— start Collected data —
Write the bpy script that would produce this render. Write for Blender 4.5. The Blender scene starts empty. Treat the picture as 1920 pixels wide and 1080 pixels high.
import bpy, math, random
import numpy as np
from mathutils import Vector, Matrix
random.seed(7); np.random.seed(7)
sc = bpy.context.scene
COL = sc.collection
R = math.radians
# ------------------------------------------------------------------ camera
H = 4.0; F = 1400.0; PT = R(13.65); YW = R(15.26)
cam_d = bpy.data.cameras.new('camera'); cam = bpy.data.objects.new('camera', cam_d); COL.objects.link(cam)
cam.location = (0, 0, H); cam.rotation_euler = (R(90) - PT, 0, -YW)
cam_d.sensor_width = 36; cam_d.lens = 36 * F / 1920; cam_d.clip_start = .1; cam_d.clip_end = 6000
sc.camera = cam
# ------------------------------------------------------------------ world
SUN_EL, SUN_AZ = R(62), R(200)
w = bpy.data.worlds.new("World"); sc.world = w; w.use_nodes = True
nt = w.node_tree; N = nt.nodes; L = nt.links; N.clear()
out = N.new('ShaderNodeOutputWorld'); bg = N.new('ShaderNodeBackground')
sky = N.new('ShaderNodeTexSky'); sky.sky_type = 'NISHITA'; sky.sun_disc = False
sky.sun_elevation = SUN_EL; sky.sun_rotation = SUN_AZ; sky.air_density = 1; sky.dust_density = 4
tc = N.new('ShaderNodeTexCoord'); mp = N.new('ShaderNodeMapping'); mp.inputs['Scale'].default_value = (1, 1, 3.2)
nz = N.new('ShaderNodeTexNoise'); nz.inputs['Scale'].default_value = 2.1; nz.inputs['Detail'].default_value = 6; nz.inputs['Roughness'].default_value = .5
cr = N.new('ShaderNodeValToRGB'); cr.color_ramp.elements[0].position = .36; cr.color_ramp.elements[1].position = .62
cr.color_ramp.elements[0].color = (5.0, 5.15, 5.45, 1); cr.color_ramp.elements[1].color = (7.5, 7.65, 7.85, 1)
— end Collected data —
*Stated goal*
Take the data above and return it exactly.

*Finished exercise*
Write the bpy script that would produce this render. Write for Blender 4.5. The Blender scene starts empty. Treat the picture as 1920 pixels wide and 1080 pixels high.
import bpy, math, random
import numpy as np
from mathutils import Vector, Matrix
random.seed(7); np.random.seed(7)
sc = bpy.context.scene
COL = sc.collection
R = math.radians
# ------------------------------------------------------------------ camera
H = 4.0; F = 1400.0; PT = R(13.65); YW = R(15.26)
cam_d = bpy.data.cameras.new('camera'); cam = bpy.data.objects.new('camera', cam_d); COL.objects.link(cam)
cam.location = (0, 0, H); cam.rotation_euler = (R(90) - PT, 0, -YW)
cam_d.sensor_width = 36; cam_d.lens = 36 * F / 1920; cam_d.clip_start = .1; cam_d.clip_end = 6000
sc.camera = cam
# ------------------------------------------------------------------ world
SUN_EL, SUN_AZ = R(62), R(200)
w = bpy.data.worlds.new("World"); sc.world = w; w.use_nodes = True
nt = w.node_tree; N = nt.nodes; L = nt.links; N.clear()
out = N.new('ShaderNodeOutputWorld'); bg = N.new('ShaderNodeBackground')
sky = N.new('ShaderNodeTexSky'); sky.sky_type = 'NISHITA'; sky.sun_disc = False
sky.sun_elevation = SUN_EL; sky.sun_rotation = SUN_AZ; sky.air_density = 1; sky.dust_density = 4
tc = N.new('ShaderNodeTexCoord'); mp = N.new('ShaderNodeMapping'); mp.inputs['Scale'].default_value = (1, 1, 3.2)
nz = N.new('ShaderNodeTexNoise'); nz.inputs['Scale'].default_value = 2.1; nz.inputs['Detail'].default_value = 6; nz.inputs['Roughness'].default_value = .5
cr = N.new('ShaderNodeValToRGB'); cr.color_ramp.elements[0].position = .36; cr.color_ramp.elements[1].position = .62
cr.color_ramp.elements[0].color = (5.0, 5.15, 5.45, 1); cr.color_ramp.elements[1].color = (7.5, 7.65, 7.85, 1)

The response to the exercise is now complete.